* BEGIN *
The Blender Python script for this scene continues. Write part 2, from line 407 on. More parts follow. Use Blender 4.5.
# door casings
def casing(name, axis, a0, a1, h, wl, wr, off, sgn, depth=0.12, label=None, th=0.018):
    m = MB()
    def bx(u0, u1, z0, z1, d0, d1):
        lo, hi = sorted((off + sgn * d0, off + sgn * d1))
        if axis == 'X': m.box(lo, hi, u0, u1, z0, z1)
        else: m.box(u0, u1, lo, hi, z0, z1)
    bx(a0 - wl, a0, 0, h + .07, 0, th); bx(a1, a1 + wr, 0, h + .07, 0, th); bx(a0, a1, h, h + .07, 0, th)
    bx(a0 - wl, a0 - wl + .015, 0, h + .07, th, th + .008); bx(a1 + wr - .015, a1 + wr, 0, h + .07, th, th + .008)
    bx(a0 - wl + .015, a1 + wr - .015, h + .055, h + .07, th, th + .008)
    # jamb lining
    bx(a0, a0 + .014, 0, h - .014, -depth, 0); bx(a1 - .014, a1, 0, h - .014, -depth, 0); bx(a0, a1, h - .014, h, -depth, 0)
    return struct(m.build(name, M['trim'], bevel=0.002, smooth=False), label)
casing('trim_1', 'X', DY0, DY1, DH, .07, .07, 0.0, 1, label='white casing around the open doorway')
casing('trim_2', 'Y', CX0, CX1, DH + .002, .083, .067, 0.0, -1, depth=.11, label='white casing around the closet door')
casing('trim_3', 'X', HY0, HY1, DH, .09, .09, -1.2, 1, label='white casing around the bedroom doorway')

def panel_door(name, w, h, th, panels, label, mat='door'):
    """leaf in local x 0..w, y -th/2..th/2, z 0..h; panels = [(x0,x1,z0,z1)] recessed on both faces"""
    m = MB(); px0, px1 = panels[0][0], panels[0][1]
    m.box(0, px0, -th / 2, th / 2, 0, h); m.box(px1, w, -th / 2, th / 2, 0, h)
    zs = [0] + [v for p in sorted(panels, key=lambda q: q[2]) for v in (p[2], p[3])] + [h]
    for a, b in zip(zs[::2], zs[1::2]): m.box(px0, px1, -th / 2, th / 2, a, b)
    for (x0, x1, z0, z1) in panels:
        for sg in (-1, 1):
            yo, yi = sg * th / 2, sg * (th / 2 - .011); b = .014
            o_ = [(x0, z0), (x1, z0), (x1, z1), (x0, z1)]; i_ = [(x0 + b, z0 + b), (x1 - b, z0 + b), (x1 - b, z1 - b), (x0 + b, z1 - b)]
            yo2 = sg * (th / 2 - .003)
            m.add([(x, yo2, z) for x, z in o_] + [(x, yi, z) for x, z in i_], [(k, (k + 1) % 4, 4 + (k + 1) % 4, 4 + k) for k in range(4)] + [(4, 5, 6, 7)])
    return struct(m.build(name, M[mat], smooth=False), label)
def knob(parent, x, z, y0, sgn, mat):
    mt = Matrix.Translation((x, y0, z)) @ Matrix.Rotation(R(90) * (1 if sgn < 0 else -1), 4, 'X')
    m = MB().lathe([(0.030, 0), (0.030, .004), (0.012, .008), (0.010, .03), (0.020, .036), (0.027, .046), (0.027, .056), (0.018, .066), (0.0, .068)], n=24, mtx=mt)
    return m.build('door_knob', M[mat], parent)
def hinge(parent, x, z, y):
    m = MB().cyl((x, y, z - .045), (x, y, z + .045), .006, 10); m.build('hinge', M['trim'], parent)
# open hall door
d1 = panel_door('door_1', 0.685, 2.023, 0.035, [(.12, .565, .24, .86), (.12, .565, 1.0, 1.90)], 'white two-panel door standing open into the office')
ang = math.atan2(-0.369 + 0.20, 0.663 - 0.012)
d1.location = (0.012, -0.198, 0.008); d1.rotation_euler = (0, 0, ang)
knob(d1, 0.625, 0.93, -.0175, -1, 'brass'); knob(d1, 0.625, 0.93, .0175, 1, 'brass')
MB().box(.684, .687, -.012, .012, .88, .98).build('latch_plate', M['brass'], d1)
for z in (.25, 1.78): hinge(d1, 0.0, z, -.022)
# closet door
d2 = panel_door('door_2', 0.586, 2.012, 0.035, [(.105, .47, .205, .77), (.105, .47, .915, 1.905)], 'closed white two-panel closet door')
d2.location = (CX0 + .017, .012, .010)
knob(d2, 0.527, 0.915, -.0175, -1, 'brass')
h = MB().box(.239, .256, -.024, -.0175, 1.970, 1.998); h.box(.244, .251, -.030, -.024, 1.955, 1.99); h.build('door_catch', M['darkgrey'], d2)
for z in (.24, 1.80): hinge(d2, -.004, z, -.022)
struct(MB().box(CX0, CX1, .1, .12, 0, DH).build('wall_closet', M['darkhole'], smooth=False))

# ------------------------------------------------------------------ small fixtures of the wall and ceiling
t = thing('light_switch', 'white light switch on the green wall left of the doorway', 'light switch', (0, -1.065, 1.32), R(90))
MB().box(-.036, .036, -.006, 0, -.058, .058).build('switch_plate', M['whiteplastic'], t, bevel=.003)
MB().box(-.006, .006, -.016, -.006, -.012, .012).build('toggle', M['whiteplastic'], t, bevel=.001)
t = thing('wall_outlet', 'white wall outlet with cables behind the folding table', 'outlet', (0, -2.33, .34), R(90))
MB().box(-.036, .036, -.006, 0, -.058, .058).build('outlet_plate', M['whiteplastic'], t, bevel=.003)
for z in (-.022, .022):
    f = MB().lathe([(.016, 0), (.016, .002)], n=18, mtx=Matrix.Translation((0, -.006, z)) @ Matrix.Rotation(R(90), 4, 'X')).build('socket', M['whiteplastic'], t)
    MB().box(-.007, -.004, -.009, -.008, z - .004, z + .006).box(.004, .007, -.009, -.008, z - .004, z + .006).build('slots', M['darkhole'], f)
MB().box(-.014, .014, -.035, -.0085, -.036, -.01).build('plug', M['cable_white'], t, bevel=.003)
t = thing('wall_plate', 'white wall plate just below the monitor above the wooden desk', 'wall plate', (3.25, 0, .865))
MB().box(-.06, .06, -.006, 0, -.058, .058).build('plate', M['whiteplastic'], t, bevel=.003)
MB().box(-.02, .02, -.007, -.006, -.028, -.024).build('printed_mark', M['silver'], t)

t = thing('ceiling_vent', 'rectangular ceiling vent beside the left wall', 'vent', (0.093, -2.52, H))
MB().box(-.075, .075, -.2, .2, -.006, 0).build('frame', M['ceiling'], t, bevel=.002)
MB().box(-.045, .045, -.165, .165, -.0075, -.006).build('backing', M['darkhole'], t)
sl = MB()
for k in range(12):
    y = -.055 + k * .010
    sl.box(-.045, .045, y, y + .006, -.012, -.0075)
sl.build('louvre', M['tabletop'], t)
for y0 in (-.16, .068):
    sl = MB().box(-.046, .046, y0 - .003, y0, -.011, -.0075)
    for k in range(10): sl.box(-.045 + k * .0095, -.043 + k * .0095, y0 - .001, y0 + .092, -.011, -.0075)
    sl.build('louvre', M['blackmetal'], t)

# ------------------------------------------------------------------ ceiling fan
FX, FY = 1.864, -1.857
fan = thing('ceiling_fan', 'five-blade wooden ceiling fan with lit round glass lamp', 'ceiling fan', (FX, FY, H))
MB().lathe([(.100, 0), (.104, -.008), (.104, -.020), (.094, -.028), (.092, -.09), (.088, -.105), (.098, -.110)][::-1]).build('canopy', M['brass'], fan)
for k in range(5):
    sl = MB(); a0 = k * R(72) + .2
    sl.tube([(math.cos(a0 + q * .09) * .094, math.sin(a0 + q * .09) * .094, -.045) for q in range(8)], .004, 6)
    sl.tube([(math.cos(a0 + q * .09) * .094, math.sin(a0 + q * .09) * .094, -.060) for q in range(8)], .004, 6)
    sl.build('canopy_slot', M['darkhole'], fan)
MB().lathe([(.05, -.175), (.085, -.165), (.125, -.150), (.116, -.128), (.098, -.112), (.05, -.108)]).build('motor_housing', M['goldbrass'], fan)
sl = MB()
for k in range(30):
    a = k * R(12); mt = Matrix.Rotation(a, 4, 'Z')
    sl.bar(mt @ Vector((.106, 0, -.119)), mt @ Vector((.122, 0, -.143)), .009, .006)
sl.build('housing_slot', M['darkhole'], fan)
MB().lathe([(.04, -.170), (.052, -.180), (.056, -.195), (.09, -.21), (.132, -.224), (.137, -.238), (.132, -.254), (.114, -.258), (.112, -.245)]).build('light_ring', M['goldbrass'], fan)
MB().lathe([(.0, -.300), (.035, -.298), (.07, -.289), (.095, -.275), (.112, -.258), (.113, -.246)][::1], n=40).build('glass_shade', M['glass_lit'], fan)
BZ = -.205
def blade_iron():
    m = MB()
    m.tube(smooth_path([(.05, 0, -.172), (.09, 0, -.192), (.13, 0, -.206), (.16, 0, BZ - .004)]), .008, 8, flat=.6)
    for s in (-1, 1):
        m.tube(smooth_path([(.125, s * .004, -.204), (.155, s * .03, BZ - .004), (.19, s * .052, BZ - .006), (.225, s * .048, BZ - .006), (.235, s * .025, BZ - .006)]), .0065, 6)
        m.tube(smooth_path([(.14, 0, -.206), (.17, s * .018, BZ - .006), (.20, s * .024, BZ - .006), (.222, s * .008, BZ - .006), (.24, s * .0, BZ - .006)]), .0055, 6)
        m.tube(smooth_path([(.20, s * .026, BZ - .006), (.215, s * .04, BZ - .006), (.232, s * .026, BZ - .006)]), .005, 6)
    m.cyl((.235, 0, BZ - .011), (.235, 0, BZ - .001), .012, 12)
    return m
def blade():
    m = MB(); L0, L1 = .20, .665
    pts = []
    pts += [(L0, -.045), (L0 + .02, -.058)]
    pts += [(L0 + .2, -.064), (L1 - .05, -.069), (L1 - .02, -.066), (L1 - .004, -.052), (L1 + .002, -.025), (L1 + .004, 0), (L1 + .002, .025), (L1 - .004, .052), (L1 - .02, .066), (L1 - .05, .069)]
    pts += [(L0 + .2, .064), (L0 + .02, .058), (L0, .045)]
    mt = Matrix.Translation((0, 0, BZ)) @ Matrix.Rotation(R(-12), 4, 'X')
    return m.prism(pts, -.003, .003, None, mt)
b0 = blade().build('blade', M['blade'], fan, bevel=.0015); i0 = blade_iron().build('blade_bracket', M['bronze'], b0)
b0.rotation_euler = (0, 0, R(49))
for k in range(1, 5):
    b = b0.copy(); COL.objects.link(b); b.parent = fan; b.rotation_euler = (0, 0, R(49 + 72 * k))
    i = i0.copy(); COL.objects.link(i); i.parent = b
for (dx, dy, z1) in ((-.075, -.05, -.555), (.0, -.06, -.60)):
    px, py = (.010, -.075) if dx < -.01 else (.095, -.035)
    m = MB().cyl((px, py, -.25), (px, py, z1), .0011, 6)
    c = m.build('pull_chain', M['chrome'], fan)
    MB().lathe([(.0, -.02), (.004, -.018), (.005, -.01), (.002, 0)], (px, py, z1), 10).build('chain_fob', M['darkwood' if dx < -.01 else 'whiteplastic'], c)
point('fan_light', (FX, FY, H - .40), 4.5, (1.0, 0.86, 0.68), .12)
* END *
* _What to do_:
The lines from the top of the data above down to the line containing "the bedroom doorway')" are to be copied exactly; no other line should appear.

* _Result_:
The Blender Python script for this scene continues. Write part 2, from line 407 on. More parts follow. Use Blender 4.5.
# door casings
def casing(name, axis, a0, a1, h, wl, wr, off, sgn, depth=0.12, label=None, th=0.018):
    m = MB()
    def bx(u0, u1, z0, z1, d0, d1):
        lo, hi = sorted((off + sgn * d0, off + sgn * d1))
        if axis == 'X': m.box(lo, hi, u0, u1, z0, z1)
        else: m.box(u0, u1, lo, hi, z0, z1)
    bx(a0 - wl, a0, 0, h + .07, 0, th); bx(a1, a1 + wr, 0, h + .07, 0, th); bx(a0, a1, h, h + .07, 0, th)
    bx(a0 - wl, a0 - wl + .015, 0, h + .07, th, th + .008); bx(a1 + wr - .015, a1 + wr, 0, h + .07, th, th + .008)
    bx(a0 - wl + .015, a1 + wr - .015, h + .055, h + .07, th, th + .008)
    # jamb lining
    bx(a0, a0 + .014, 0, h - .014, -depth, 0); bx(a1 - .014, a1, 0, h - .014, -depth, 0); bx(a0, a1, h - .014, h, -depth, 0)
    return struct(m.build(name, M['trim'], bevel=0.002, smooth=False), label)
casing('trim_1', 'X', DY0, DY1, DH, .07, .07, 0.0, 1, label='white casing around the open doorway')
casing('trim_2', 'Y', CX0, CX1, DH + .002, .083, .067, 0.0, -1, depth=.11, label='white casing around the closet door')
casing('trim_3', 'X', HY0, HY1, DH, .09, .09, -1.2, 1, label='white casing around the bedroom doorway')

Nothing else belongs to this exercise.